Charters Employ More Diverse Teachers Than Traditional Public Schools. Is It Giving Them a Leg Up With Minority Students?
This is the latest article in The 74’s ongoing ‘Big Picture’ series, bringing American education into sharper focus through new research and data. Go Deeper: See our full series.
Over the past few years, education researchers have coalesced around a striking, if somewhat unpalatable, observation: Kids learn more from teachers of their own race.
A decade of studies from Tennessee, Florida and North Carolina has shown that K-12 students perform better academically if they’ve been assigned to a same-race teacher. Though the effects have been observed in white students, they are especially pronounced in their black classmates, who are less likely to drop out of school and more likely to complete a college entrance exam if they are exposed to even one black instructor in elementary school. Black educators also issue fewer suspensions to black students, and more referrals to gifted education classes, than white educators.

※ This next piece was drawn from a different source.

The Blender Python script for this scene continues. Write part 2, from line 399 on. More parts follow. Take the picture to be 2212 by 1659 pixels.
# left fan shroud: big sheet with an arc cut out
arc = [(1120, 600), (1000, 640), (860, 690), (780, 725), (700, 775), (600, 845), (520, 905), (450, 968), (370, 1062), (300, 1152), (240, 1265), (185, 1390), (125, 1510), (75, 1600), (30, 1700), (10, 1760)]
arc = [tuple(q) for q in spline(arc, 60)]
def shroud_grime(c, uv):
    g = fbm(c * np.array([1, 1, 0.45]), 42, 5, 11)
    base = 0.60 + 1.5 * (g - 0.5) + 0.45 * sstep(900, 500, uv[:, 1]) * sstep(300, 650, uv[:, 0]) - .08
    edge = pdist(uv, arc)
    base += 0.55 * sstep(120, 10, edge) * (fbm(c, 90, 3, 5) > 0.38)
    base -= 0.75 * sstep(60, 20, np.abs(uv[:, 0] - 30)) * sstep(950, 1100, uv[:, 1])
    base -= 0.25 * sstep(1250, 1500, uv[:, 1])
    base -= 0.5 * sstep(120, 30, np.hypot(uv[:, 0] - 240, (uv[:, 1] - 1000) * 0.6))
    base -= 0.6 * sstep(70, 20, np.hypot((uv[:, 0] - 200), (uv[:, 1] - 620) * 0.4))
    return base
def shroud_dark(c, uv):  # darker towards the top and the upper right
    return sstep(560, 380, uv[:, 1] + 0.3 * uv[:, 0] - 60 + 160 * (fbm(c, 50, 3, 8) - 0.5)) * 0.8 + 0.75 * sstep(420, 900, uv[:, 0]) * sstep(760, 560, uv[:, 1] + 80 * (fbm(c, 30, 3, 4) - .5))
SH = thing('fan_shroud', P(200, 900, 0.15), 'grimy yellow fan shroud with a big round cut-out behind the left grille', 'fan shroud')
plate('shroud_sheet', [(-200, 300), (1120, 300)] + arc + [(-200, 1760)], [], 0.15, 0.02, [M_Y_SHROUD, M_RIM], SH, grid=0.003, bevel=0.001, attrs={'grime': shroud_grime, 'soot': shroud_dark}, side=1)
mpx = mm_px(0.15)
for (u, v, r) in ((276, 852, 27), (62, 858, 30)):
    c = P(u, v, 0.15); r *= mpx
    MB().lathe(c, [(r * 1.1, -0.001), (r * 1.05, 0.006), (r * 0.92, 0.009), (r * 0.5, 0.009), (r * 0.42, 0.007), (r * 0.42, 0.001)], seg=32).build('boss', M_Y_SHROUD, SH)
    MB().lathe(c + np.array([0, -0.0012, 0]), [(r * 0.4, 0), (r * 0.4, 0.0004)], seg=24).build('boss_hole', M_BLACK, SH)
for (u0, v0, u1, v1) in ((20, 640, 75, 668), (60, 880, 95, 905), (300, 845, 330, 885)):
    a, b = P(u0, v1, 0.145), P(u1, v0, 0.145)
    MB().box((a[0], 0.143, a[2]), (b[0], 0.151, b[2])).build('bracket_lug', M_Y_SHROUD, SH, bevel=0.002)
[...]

A study released today from the conservative Fordham Institute adds a notable new facet to the existing research, finding that black students are much more likely to encounter a same-race teacher in a charter school than a traditional public school. And the study’s author, American University professor Seth Gershenson, says that the greater likelihood of racial matching might help explain charters’ success with minority students.
The study examined all North Carolina public school students between grades 3 and 5, in both district and charter schools, between the 2006-07 and 2012-13 school years. In total, it gathered 1.8 million observations of students, including their race and student year, their teacher’s race, and their score on end-of-year assessments in both math and English.
Those data indicate that, while charter schools enroll a similar percentage of black students as traditional public schools, they employ more black teachers — about 14 percent of their teaching workforce, as opposed to roughly 10 percent of those in district schools. Partly as a result of the greater abundance of black faculty, black students are 50 percent more likely to be assigned to a black teacher in a charter than they are at a traditional public school.
As in previous studies, students in both charters and district schools received a measurable academic benefit from being assigned to a same-race teacher; on average, the effect size was about the equivalent of eliminating 10 teacher absences over the course of one school year. But the boost in test scores for racially matched students was about twice as large for charter students as for traditional public school students.
Though the race-matching impact was nearly doubled for charter students, the difference was not deemed statistically significant, in part because the number of charter students featured in the study was relatively low (just 30,000 observations were made over seven academic years, versus more than 1 million such observations for district schools). But in an interview with The 74, Gershenson said that he believed the distinction would have been preserved over a larger sample size.
“Twice as big of an effect is still twice as big of an effect, and that’s a big deal,” he said. “If we had as many charter schools as we did traditional public schools, I suspect that we would have more precisely estimated that difference.”
National research has indicated that teacher demographics at charter schools tend to be more heterogeneous than those in traditional public schools. A longitudinal report released earlier this year by the National Center for Education Statistics found that 29 percent of charter teachers were black, Hispanic or Asian, compared with 19 percent of those in district schools.
Gershenson said that the higher rates of teacher diversity are a largely unremarked-on feature of charter schools, and one that might go a long way to explaining their relative success with students of color. Though practices differ by jurisdiction, charters are generally allowed to hire employees without conventional teacher certifications; the requirement to attain a teaching degree, which can come at substantial cost, has been cited as a hurdle to achieving a more representative teacher workforce.
“This is an important finding in its own,” he said. “And I don’t think the research world or the charter policy world pay enough attention to this point, precisely because we don’t have a great idea of what makes effective charters effective. You can view racial representation among teachers as a measure of teacher quality, and that’s a dimension of teacher quality that charters have an advantage in.”
Disclosure: Kevin Mahnken was an editorial associate at the Thomas B. Fordham Institute from 2014 to 2016.